[Holland by Thomas Colley Grattan]@TWC D-Link book
Holland

CHAPTER V
13/37

Supported by Zealand, which formed a distinct country, but was strictly united to it by a common interest, Holland equipped a fleet against the pirates which infested their coasts and assailed their commerce, and soon forced them to submission.

Philip in the meantime contrived to manage the conflicting elements of his power with great subtlety.
Notwithstanding his ambitious and despotic character, he conducted himself so cautiously that his people by common consent confirmed his title of "the Good," which was somewhat inappropriately given to him at the very epoch when he appeared to deserve it least.

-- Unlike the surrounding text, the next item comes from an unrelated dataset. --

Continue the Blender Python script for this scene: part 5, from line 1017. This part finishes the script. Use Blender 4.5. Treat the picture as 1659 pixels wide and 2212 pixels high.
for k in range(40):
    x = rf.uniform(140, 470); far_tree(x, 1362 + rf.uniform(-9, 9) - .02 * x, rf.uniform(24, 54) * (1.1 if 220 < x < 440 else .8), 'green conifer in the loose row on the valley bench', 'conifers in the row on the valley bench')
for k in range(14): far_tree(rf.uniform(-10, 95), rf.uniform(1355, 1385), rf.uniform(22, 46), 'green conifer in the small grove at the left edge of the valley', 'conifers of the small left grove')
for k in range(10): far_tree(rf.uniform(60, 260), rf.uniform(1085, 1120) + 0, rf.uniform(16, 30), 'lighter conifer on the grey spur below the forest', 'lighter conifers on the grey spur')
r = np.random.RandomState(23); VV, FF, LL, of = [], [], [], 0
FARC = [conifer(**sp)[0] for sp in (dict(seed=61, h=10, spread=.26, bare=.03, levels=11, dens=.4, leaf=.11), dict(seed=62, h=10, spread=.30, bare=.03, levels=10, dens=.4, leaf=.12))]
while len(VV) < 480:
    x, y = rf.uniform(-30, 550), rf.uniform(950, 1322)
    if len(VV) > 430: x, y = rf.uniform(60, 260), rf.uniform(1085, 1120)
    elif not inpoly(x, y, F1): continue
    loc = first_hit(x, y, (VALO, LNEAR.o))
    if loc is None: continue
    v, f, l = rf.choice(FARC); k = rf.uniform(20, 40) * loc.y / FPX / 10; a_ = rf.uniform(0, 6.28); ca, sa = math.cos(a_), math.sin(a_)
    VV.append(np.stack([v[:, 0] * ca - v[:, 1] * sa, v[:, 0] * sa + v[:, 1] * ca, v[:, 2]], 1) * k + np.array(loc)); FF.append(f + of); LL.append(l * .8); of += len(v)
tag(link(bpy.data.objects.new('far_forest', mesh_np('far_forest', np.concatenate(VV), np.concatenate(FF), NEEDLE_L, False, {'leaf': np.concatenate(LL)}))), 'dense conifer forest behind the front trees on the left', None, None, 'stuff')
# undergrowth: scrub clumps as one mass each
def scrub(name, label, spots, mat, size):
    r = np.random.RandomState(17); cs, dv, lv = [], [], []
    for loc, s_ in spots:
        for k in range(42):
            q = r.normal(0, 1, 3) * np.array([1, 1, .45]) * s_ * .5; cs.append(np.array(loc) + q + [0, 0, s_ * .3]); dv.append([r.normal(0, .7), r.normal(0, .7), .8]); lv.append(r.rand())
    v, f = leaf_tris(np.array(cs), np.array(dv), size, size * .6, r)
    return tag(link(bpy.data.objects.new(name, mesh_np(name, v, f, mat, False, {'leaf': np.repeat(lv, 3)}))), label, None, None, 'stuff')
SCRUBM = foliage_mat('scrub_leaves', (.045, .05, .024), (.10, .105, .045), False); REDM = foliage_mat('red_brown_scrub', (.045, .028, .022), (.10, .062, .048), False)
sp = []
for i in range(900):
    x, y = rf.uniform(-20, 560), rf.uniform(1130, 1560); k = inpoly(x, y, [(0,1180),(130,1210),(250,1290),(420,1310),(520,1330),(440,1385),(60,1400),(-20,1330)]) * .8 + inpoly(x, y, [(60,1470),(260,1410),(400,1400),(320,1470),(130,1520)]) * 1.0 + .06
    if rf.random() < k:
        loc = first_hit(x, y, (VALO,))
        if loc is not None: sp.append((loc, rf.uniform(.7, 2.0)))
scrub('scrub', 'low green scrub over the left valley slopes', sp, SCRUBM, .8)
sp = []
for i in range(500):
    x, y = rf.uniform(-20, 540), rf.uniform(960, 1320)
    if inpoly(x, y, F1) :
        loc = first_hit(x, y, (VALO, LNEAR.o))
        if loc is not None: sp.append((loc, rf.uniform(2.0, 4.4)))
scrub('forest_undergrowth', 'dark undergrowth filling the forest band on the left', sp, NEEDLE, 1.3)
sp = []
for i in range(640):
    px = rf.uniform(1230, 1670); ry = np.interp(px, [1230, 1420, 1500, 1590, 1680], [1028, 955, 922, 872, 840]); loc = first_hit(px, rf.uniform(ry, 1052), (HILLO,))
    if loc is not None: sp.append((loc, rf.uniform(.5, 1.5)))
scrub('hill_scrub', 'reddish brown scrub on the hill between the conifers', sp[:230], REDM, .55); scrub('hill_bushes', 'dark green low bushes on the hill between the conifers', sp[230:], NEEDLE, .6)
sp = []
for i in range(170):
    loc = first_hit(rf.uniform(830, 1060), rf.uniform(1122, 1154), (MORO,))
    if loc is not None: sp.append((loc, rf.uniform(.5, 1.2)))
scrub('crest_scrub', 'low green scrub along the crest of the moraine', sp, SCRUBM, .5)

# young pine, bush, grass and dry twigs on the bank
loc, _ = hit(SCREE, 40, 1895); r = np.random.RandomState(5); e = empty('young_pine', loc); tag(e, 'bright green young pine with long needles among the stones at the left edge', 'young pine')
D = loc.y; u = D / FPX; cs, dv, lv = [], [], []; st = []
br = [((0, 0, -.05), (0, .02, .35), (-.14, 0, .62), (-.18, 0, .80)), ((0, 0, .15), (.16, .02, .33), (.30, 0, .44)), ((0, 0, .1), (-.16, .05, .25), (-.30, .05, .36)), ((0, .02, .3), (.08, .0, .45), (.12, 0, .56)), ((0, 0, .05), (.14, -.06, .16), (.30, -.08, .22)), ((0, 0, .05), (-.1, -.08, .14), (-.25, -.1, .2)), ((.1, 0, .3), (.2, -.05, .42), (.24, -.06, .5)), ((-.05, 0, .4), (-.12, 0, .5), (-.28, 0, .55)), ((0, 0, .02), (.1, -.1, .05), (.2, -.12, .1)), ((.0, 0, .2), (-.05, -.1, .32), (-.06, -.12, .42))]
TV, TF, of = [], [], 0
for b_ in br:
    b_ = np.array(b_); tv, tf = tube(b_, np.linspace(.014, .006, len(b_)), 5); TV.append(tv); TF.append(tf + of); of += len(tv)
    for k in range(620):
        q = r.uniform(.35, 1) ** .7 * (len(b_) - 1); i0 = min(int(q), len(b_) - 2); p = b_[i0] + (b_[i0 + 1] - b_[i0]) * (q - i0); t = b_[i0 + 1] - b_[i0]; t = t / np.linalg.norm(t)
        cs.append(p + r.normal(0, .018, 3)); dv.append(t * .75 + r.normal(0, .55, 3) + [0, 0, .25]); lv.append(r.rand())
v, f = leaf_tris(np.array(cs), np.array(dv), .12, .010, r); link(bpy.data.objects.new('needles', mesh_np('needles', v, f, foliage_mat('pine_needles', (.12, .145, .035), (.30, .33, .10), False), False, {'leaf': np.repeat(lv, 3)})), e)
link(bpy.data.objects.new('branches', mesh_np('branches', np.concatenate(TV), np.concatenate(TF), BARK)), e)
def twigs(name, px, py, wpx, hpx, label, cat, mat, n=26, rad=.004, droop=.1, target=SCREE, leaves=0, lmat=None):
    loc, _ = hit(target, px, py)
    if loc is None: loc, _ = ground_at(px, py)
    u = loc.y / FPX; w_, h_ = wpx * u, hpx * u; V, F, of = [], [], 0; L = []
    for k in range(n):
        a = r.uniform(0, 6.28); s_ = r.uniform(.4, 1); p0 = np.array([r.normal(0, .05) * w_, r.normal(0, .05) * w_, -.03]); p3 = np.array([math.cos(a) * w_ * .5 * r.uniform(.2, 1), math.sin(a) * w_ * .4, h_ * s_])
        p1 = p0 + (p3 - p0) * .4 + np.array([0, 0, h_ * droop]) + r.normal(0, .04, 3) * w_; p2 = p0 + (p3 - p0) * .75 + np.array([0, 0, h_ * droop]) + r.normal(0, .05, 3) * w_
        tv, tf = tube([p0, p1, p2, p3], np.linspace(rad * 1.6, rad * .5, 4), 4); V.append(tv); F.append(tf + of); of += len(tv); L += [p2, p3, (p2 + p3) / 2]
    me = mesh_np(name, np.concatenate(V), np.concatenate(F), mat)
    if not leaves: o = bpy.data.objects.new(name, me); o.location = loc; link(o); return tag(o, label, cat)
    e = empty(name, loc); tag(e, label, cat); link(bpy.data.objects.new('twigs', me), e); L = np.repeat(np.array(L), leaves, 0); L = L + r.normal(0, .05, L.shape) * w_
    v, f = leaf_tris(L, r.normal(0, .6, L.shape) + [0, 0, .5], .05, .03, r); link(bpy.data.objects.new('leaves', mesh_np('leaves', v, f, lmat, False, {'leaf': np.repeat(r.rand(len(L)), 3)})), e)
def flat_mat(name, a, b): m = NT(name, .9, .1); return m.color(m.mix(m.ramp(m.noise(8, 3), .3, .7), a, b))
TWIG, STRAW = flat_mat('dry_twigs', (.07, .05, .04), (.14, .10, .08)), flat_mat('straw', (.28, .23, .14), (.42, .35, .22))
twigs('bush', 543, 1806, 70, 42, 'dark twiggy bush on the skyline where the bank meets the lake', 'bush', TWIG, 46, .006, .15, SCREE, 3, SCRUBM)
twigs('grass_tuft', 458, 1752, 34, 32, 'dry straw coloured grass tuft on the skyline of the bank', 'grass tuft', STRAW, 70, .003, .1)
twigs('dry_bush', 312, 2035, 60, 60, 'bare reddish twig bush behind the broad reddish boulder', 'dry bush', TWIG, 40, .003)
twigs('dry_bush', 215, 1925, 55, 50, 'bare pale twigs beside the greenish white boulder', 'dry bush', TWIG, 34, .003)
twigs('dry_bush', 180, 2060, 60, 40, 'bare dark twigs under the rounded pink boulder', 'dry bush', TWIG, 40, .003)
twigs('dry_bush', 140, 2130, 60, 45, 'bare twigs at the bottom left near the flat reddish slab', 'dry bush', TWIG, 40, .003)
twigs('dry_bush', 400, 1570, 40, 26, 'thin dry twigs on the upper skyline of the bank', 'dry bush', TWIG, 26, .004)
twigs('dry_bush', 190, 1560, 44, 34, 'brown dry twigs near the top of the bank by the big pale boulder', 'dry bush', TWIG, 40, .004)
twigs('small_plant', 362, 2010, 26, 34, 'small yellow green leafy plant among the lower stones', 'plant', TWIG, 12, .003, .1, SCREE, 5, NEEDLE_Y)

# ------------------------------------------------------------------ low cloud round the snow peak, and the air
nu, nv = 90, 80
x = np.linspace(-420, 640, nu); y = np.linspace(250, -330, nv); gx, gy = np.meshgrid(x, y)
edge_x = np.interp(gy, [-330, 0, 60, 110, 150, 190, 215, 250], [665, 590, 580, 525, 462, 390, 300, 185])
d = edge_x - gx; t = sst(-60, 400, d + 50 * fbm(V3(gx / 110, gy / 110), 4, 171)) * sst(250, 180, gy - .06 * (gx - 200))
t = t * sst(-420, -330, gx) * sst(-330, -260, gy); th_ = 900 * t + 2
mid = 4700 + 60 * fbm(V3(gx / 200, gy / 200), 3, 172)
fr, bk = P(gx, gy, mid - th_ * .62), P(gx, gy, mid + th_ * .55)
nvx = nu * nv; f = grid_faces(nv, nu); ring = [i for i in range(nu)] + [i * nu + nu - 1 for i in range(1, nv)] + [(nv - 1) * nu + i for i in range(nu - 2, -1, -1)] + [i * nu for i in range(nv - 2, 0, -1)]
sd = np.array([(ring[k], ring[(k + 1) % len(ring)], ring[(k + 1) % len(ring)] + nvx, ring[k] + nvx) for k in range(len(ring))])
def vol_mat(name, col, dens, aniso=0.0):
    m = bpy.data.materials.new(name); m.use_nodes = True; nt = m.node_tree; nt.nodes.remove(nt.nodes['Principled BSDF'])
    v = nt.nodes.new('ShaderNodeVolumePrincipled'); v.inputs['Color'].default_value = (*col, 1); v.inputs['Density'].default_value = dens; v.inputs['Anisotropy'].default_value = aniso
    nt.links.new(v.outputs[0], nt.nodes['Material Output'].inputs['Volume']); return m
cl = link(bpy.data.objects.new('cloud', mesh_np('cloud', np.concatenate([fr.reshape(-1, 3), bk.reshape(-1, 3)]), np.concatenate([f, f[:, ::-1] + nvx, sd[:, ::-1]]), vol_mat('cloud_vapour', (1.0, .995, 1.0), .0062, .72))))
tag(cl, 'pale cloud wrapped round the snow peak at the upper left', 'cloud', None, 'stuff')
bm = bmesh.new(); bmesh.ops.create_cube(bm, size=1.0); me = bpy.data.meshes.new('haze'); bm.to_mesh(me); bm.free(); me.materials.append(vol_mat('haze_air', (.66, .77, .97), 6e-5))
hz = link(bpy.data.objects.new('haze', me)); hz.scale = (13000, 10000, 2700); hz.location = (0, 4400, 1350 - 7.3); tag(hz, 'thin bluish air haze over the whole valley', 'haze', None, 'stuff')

Age and exhaustion may be adduced among the causes of the toleration which signalized his latter years; and if he was the usurper of some parts of his dominions, he cannot be pronounced a tyrant over any.
Philip had an only son, born and reared in the midst of that ostentatious greatness which he looked on as his own by divine right; whereas his father remembered that it had chiefly become his by fortuitous acquirement, and much of it by means not likely to look well in the sight of Heaven.

This son was Charles, count of Charolois, afterward celebrated under the name of Charles the Rash.
He gave, even in the lifetime of his father, a striking specimen of despotism to the people of Holland.

Appointed stadtholder of that province in 1457, he appropriated to himself several important successions; forced the inhabitants to labor in the formation of dikes for the security of the property thus acquired; and, in a word, conducted himself as an absolute master.